■ TASK INSTRUCTIONS
Stop at the line containing "MV = mountain()": write out every line from the beginning of the entries up to and including it, minus the pictures.

■ RECORDS FOR THIS TASK
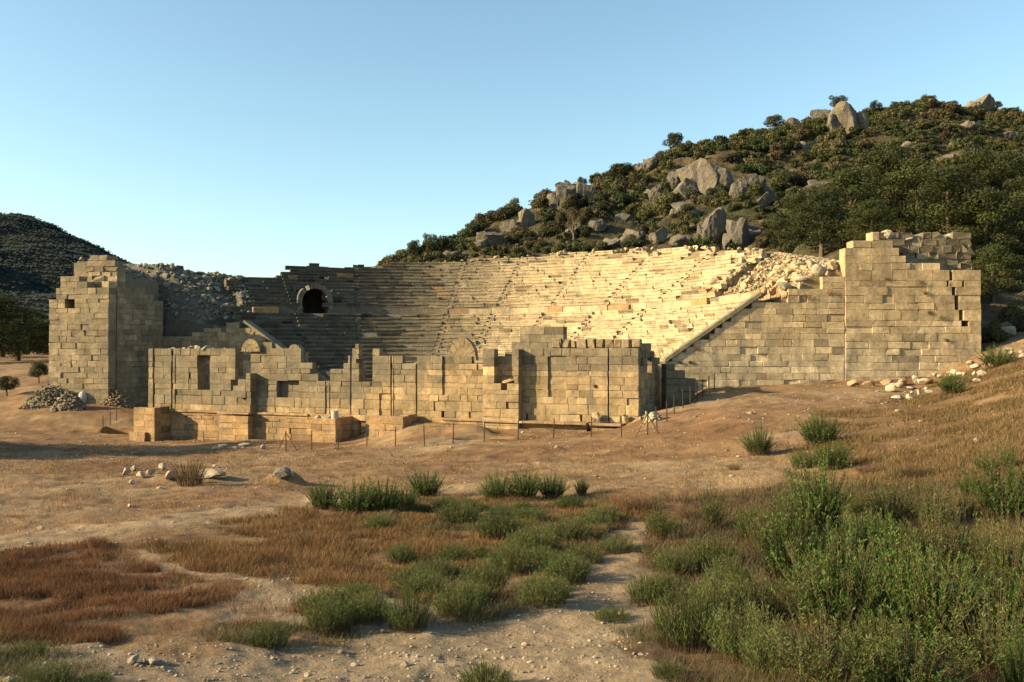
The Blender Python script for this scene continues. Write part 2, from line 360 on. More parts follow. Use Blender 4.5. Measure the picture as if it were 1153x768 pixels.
MV = mountain()

# ------------------------------------------------------------------ masonry
class Plane:
    def __init__(s, o, w, n): s.o = np.array(o, float); s.w = np.array(w, float) / np.hypot(*w); s.n = np.array(n, float) / np.hypot(*n)
    def inv(s, px, py, d=0.0):
        """photo pixel -> (along, height) on this wall plane pushed out by d"""
        r = ray(px, py); o = s.o + s.n * d
        t = (o @ s.n) / (r[:2] @ s.n); p = r[:2] * t
        return float((p - o) @ s.w), float(r[2] * t)
    def pt(s, a, d, z):
        p = s.o + s.w * a + s.n * d; return (p[0], p[1], z)
    def prof(s, pts, d=0.0):
        q = [s.inv(a, b, d) for a, b in pts]; q.sort(key=lambda t: t[0])
        xs = [t[0] for t in q]; zs = [t[1] for t in q]
        return lambda a: float(np.interp(a, xs, zs))
BOXF = [np.array([[0,1,5,4],[1,2,6,5],[2,3,7,6],[3,0,4,7],[4,5,9,8],[5,6,10,9],[6,7,11,10],[7,4,8,11],[8,9,10,11],[3,2,1,0]])]
def block(mb, pl, a0, a1, z0, z1, d, th, tone, ch=.022, j=.01, gap=.0035):
    """one dressed block: front face at d, depth th, arrises worn"""
    g = gap; a0 += g; a1 -= g; z0 += g; z1 -= g
    e = min(ch, (a1 - a0) * .3, (z1 - z0) * .3)
    if a1 - a0 < .04 or z1 - z0 < .04: return
    J = lambda: (rng.random(3) - .5) * 2 * j
    v = []
    for (dd, s) in ((d - th, 0), (d - e, 0), (d, e)):
        for (a, z) in ((a0 + s, z0 + s), (a1 - s, z0 + s), (a1 - s, z1 - s), (a0 + s, z1 - s)):
            k = J() if dd > d - th else (0, 0, 0)
            v.append(pl.pt(a + k[0], dd + k[1], z + k[2]))
    v = np.array(v)
    mb.add(v, BOXF, tone)
GREY = np.array([.215, .18, .122]); OCH = np.array([.42, .295, .15]); PALE = np.array([.5, .39, .235]); RUST = np.array([.34, .19, .09]); DGREY = np.array([.16, .145, .115])
def tone_fn(kind):
    def f(px_, z, rnd, a):
        g = GREY + (OCH - GREY) * .18
        if kind == 'stage':
            sand = np.interp(px_, [150,300,400,430,480,545,560,640,720], [-4.3,-4.1,-3.7,-2.6,-1.3,-.9,-.9,-1.6,-1.2])
            m = float(sstep(sand - .5, sand + .3, z)); c = OCH * 1.02 + (PALE - OCH) * .35 * rnd[0]; c = c + (g - c) * m
        elif kind == 'podium': c = np.array([.42, .27, .135]) * (1 + .1 * rnd[0])
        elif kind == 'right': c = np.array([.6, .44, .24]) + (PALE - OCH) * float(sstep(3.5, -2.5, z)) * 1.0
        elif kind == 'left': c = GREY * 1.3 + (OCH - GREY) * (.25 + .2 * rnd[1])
        else: c = g
        c = c * (.84 + .32 * rnd[2])
        if rnd[0] > .93: c = c * .66
        if rnd[1] > .88: c = c * 1.25
        return c
    return f
def ashlar(pl, a0, a1, z0, top, th=.5, d=0.0, ch=.52, bl=1.15, holes=(), breaks=(), recess=(), tone='g', ragged=.12, bottom=None, mb=None, jit=.009, left=None):
    """coursed masonry. holes/recess: (a0,a1,z0,z1[,depth]); breaks: stations where joints line up"""
    mb = mb or MB(); tf = tone_fn(tone); z = z0
    stn = sorted(set([a0, a1] + [b for b in breaks if a0 < b < a1] + [h[i] for h in list(holes) + list(recess) for i in (0, 1) if a0 < h[i] < a1]))
    zmax = max(top(a0 + (a1 - a0) * k / 60) for k in range(61))
    stepx = []; fx_ = np.arange(a0, a1, .06)
    for q0, q1 in zip(fx_[:-1], fx_[1:]):
        t0_, t1_ = top(q0), top(q1)
        if abs(t1_ - t0_) > .14: stepx.append(((q0 + q1) / 2, min(t0_, t1_), max(t0_, t1_)))
    st2 = []
    for q in stepx:
        if not st2 or q[0] - st2[-1][0] > .25: st2.append(list(q))
        else: st2[-1][1] = min(st2[-1][1], q[1]); st2[-1][2] = max(st2[-1][2], q[2])
    zcuts = sorted(set([h[i] for h in list(holes) + list(recess) for i in (2, 3)]))
    while z < zmax:
        h = ch * random.uniform(.84, 1.14); zn = z + h
        for cz in zcuts:
            if abs(zn - cz) < ch * .35: zn = cz
        zm0 = (z + zn) / 2
        stn = sorted(set([a0, a1] + [b for b in breaks if a0 < b < a1] + [h_[i] for h_ in list(holes) + list(recess) for i in (0, 1) if a0 < h_[i] < a1 and h_[2] - .05 < zm0 < h_[3] + .05] + [q[0] for q in st2 if q[1] - .1 < zm0 < q[2] + .1]))
        for k in range(len(stn) - 1):
            s0, s1 = stn[k], stn[k + 1]
            if s1 - s0 < .03: continue
            n = max(1, round((s1 - s0) / (bl * random.uniform(.75, 1.3)))); w = np.array([random.uniform(.6, 1.4) for _ in range(n)]); w = np.cumsum(w / w.sum()) * (s1 - s0) + s0
            x0 = s0
            for x1 in w:
                am = (x0 + x1) / 2; zm = (z + zn) / 2; x0_, x0 = x0, x1
                if left and (x0_ < left(zm)): 
                    if x1 < left(zm): continue
                t_ = min(top(am), top(x0_ * .8 + x1 * .2) + .12, top(x0_ * .2 + x1 * .8) + .12)
                if zm > t_ or (bottom and zm < bottom(am)): continue
                if t_ - zm < ch and random.random() < ragged: continue
                if any(h_[0] - .02 <= am <= h_[1] + .02 and h_[2] - .02 <= zm <= h_[3] + .02 for h_ in holes): continue
                rd = 0
                for q in recess:
                    if q[0] <= am <= q[1] and q[2] <= zm <= q[3]: rd = q[4]
                rnd = rng.random(4); p = pl.pt(am, 0, 0); px_ = CX + F * p[0] / p[1]
                dj = (rng.random() - .5) * jit * 2 - (random.uniform(.03, .1) if random.random() < .07 else 0)
                jj_ = jit * (.7 + 4 * random.random() ** 6); block(mb, pl, x0_, x1, z, zn, d - rd + dj, th - rd * .5, tf(px_, zm, rnd, am), ch=.012 + .05 * random.random() ** 4, j=jj_)
        z = zn
    return mb
def slab(mb, pl, a0, a1, z0, z1, d0, d1, tone, n=None, j=.01):
    """a run of separate long stones between two stations (cornice, coping)"""
    n = n or max(1, int((a1 - a0) / 1.4)); xs = np.linspace(a0, a1, n + 1)
    for i in range(n):
        if random.random() < .04: continue
        block(mb, pl, xs[i], xs[i + 1], z0 + random.uniform(-j, j), z1 + random.uniform(-j, j), d1 + random.uniform(-j, j), d1 - d0, tone * random.uniform(.85, 1.12), ch=.03)

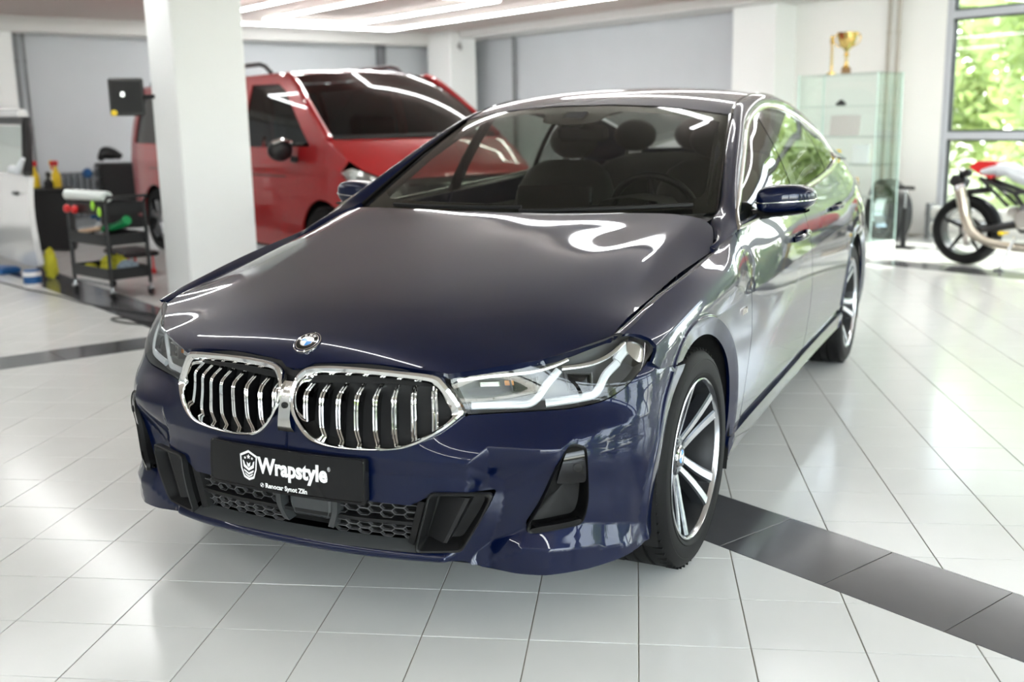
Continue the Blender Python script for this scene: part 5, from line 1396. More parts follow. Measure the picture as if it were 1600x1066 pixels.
for sg_ in (-1, 1):
    mb = MB(); pts = [(2.66,sg_*.755,1.825),(2.85,sg_*.785,1.755),(3.2,sg_*.845,1.535),(3.62,sg_*.905,1.255)]; mb.tube(smooth_loop(pts, 16, closed=False).tolist(), .042, 8); mb.build('a_pillar', RED, VAN)
    mb = MB(); pts = [(2.30,sg_*.735,1.875),(2.18,sg_*.735,1.945),(1.9,sg_*.735,1.96),(.2,sg_*.735,1.955),(-.25,sg_*.735,1.94),(-.42,sg_*.735,1.87)]; mb.tube(smooth_loop(pts, 30, closed=False).tolist(), .022, 8)
    mb.build('roof_rail', mat('rail_grey', (.10,.105,.11,1), rough=.35, metal=.6) if sg_ < 0 else MATS['rail_grey'], VAN)
    # mirror
    mb = MB(); mb.sphere((3.10, sg_*1.10, 1.17), (.07,.12,.10), 16, 10); mv = mb.build('door_mirror', BLACKS, VAN)
    mb = MB(); mb.tube([(3.10,sg_*1.0,1.09),(3.16,sg_*.93,1.08)], .03, 8); mb.build('mirror_foot', BLACKS, mv)
    mb = MB(); mb.tube([(3.17,sg_*1.02,1.235),(3.165,sg_*1.10,1.262),(3.14,sg_*1.19,1.235)], .018, 8); mb.build('mirror_trim', CHROME, mv)
    # head lamp
    mb = MB(); G = []
    for x, z0, z1, yy_ in ((3.86,.97,1.0,.945),(4.02,.86,1.02,.915),(4.16,.79,.985,.865),(4.27,.76,.93,.77),(4.345,.76,.885,.60)):
        G.append([(x-.005, sg_*yy_, z0), (x+.012, sg_*(yy_+.004), (z0+z1)/2), (x-.02, sg_*(yy_-.01), z1)])
    mb.grid(G); hl_ = mb.build('headlight', LENS, VAN)
    mb = MB(); mb.grid([[(x-.03, y*.985, z) for x, y, z in r] for r in G]); mb.build('headlight_housing', SATIN, hl_)
    mb = MB(); mb.sphere((4.12, sg_*.845, .885), (.05,.05,.045), 14, 8); mb.build('lamp_bulb', REFL, hl_)
mb = MB(); mb.grid([van_row(x, z, c_, b_, w_).tolist() for x, z, c_, b_, w_ in ((3.58,1.262,.01,.22,.93),(3.75,1.20,.02,.20,.93),(3.95,1.085,.04,.17,.905),(4.10,1.01,.045,.16,.87),(4.22,.965,.035,.15,.80),(4.28,.925,.02,.14,.72))]); mb.build('hood', RED, VAN, sharp=50)
mb = MB(); mb.grid([van_row(x, z, 0, b_, w_).tolist() for x, z, b_, w_ in ((4.28,.92,.13,.66),(4.31,.84,.13,.64),(4.33,.70,.13,.62),(4.33,.64,.12,.6))]); gr_ = mb.build('grille', BLACKS, VAN)
for z in (.68,.75,.82,.88):
    mb = MB(); mb.tube(van_row(4.335, z, 0, .13, .58).tolist(), .010, 6); mb.build('grille_slat', CHROME, gr_)
mb = MB(); mb.sphere((4.47,0,.79), (.02,.075,.075), 18, 10); mb.build('grille_star', CHROME, gr_)
mb = MB(); G = []
for z, x, b_, w_ in ((.24,4.20,.14,.88),(.34,4.28,.16,.93),(.50,4.31,.17,.95),(.62,4.29,.17,.95),(.66,4.20,.17,.93)):
    G.append(np.c_[x+b_*(1-s*s)-.24*np.abs(s)**6, s*w_, np.full(21, z)].tolist())
mb.grid(G); mb.build('front_bumper', RED, VAN)
mb = MB(); mb.box((1.75,0,.30), (4.8,1.75,.12)); mb.box((1.2,0,.75),(3.6,1.72,.70)); mb.build('underbody', VOIDM, VAN)
mb = MB(); mb.box((2.25,-.42,1.15),(.16,.5,.65),Matrix.Rotation(R(-8),3,'Y'),bev=.05); mb.build('van_seat', SEAT, VAN); mb = MB(); mb.box((2.25,.42,1.15),(.16,.5,.65),Matrix.Rotation(R(-8),3,'Y'),bev=.05); mb.build('van_seat', SEAT, VAN)
mb = MB(); mb.box((3.3,0,1.10),(.6,1.6,.12),bev=.05); mb.build('dashboard', BLACKM, VAN)
for x, z in ((2.055,1.0),(.71,1.0)): 
    mb = MB(); mb.box((x+.12, -.972, 1.0), (.20,.025,.03), bev=.008); mb.build('door_handle', RED, VAN)
mb = MB(); mb.box((1.4,-.955,.93),(3.0,.012,.012)); mb.build('slide_rail', BLACKS, VAN)
mb = MB(); mb.tube([(3.62+.21*(1-t*t),t*.85,1.268) for t in np.linspace(-1,1,12)], .025, 6); mb.build('wiper_cowl', BLACKM, VAN)
def simple_wheel(parent, c, r, w_, rim_m, side, spokes=5, nm='wheel'):
    m = MB(); rot = Matrix.Rotation(R(90), 3, 'X')
    m.mi = 0; m.lathe([(r*.68,-w_/2),(r*.94,-w_/2),(r,-w_/2+.03),(r,w_/2-.03),(r*.94,w_/2),(r*.68,w_/2)], 40, c=c, rot=rot)
    m.mi = 1; m.lathe([(r*.68,-w_/2),(r*.64,-w_/2*.9),(r*.62,0),(r*.62,w_/2)], 40, c=c, rot=rot); m.lathe([(0,side*-w_*.36),(r*.16,side*-w_*.38),(r*.18,0)], 20, c=c, rot=rot)
    for k in range(spokes):
        a = 2*math.pi*k/spokes+.3
        for d in (-.16, .16):
            p0 = Vector(c)+Vector((r*.10*math.cos(a), side*w_*.34, r*.10*math.sin(a))); p1 = Vector(c)+Vector((r*.64*math.cos(a+d), side*w_*.40, r*.64*math.sin(a+d)))
            m.tube([p0, p1], [r*.06, r*.045], 6)
    m.mi = 2; m.lathe([(0,.0),(r*.60,.0),(r*.60,.02),(0,.02)], 24, c=(c[0], c[1]-side*.02, c[2]), rot=rot)
    return m.build(nm, [RUB, rim_m, VOIDM], parent, sharp=30)
VRIM = mat('van_rim', (.28,.29,.30,1), rough=.3, metal=1)
for x in (0, 3.53):
    for sg_ in (-1, 1): simple_wheel(VAN, (x, sg_*.845, .345), .345, .22, VRIM, sg_)

def stretch(o):                                          # long wheelbase: the nose moves forward
    if o.type == 'MESH':
        for v in o.data.vertices:
            t = min(max((v.co.x-.8)/1.6, 0), 1); v.co.x += .42*t
    for c_ in o.children: stretch(c_)
stretch(VAN)

# ---------------------------------------------------------------- white car at the left edge, its rear quarter turned to us
WCAR = empty('white_car', (-9.4, .75, 0), 0, 'white car with open rear door cut off by the left edge', 'car')
def wc_side(U):
    x, z = U[:, 0], U[:, 1]; return np.c_[x, -.02-.05*np.clip((z-.62)/.4, -1, 1)*0+.06*((z-.55)/.5)**2, z]
door = [(.82,.14),(.86,.40),(.80,.80),(.78,.97),(-1.6,.99),(-1.6,.12),(.6,.10)]
V, N, F = panel_data(wc_side, dens(door, .05), [], .06, (0,-1,0), .05); dr = mesh_obj('door', V, F, WHITEP, WCAR, normals=N)
mb = MB(); mb.tube(smooth_loop([(.78,.02,.985),(.70,.05,1.15),(.58,.10,1.42),(.40,.12,1.47),(-1.6,.12,1.50)], 24, closed=False).tolist(), .045, 8); mb.build('window_frame', BLACKS, dr)
mb = MB(); mb.grid([[(-1.6,.05,.98),(.72,.05,.98)],[(-1.6,.11,1.44),(.52,.11,1.42)]]); mb.build('door_window', glass_mat('pale_glass', (.72,.80,.76), 1.5), dr, smooth=False)
mb = MB(); mb.box((.42,-.02,.80),(.16,.03,.035),bev=.01); mb.build('door_handle', BLACKS, dr)
mb = MB(); prof = [(-1.95,.26),(-2.0,.55),(-2.15,.72),(-2.95,.90),(-5.25,.95),(-5.50,.82),(-5.55,.40),(-5.45,.26)]
G = []
for yy_, k in ((-1.80,.93),(-1.78,.985),(-1.70,1.0),(-.95,1.015),(-.20,1.0),(-.12,.985),(-.10,.93)):
    G.append([(-3.7+(x+3.7)*k, yy_, .58+(z-.58)*k) for x, z in prof+[prof[0]]])
mb.grid(G); mb.add([G[0][i] for i in range(8)], [tuple(range(8))]); mb.add([G[-1][i] for i in range(8)], [tuple(range(8))]); mb.build('body', WHITEP, WCAR, sharp=40)
mb = MB(); cab = [(-2.90,.88),(-3.45,1.36),(-3.75,1.43),(-4.75,1.44),(-5.10,1.30),(-5.30,.93)]; G = []
for yy_, k in ((-1.70,0),(-1.52,1),(-.38,1),(-.20,0)):
    G.append([(x, yy_, z if k or z < 1 else .93) for x, z in cab])
mb.grid([[(x, -1.72+.18*min(1, (z-.88)/.5), z) for x, z in cab], [(x, -.95, z+.03*(z > 1.2)) for x, z in cab], [(x, -.18-.18*min(1, (z-.88)/.5), z) for x, z in cab]]); mb.build('roof', WHITEP, WCAR, sharp=40)
for yy_, sg_ in ((-1.72, 1), (-.18, -1)):
    mb = MB(); mb.add([(x, yy_+sg_*.18*min(1, (z-.88)/.5), z) for x, z in cab], [tuple(range(6))]); mb.build('side_window', DGLASS, WCAR, smooth=False)
mb = MB(); mb.tube([(-2.02,-.14,.55),(-1.80,-.06,.55),(-1.58,.0,.55)], .03, 8); mb.build('door_hinge', BLACKS, WCAR)
mb = MB(); mb.tube([(-1.6,.12,1.56),(.35,.14,1.53)], .05, 8); mb.build('roof_edge', WHITEP, WCAR)
for x in (-4.75, -2.65): simple_wheel(WCAR, (x, -.24, .32), .32, .2, VRIM, 1)
mb = MB(); mb.tube(smooth_loop([(.30,-.02,1.005),(.50,-.04,1.03),(.68,-.04,1.02),(.80,-.03,1.09),(.84,-.02,1.13)], 20, closed=False).tolist(), [.02+.02*math.sin(i/19*math.pi) for i in range(20)], 8)
tag(mb.build('wipe_cloth', mat('white_cloth', srgb(232,236,240), rough=.95)), 'crumpled white cloth laid over the white car door', 'cloth').location = (-9.4, .75, 0)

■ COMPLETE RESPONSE
The Blender Python script for this scene continues. Write part 2, from line 360 on. More parts follow. Use Blender 4.5. Measure the picture as if it were 1153x768 pixels.
MV = mountain()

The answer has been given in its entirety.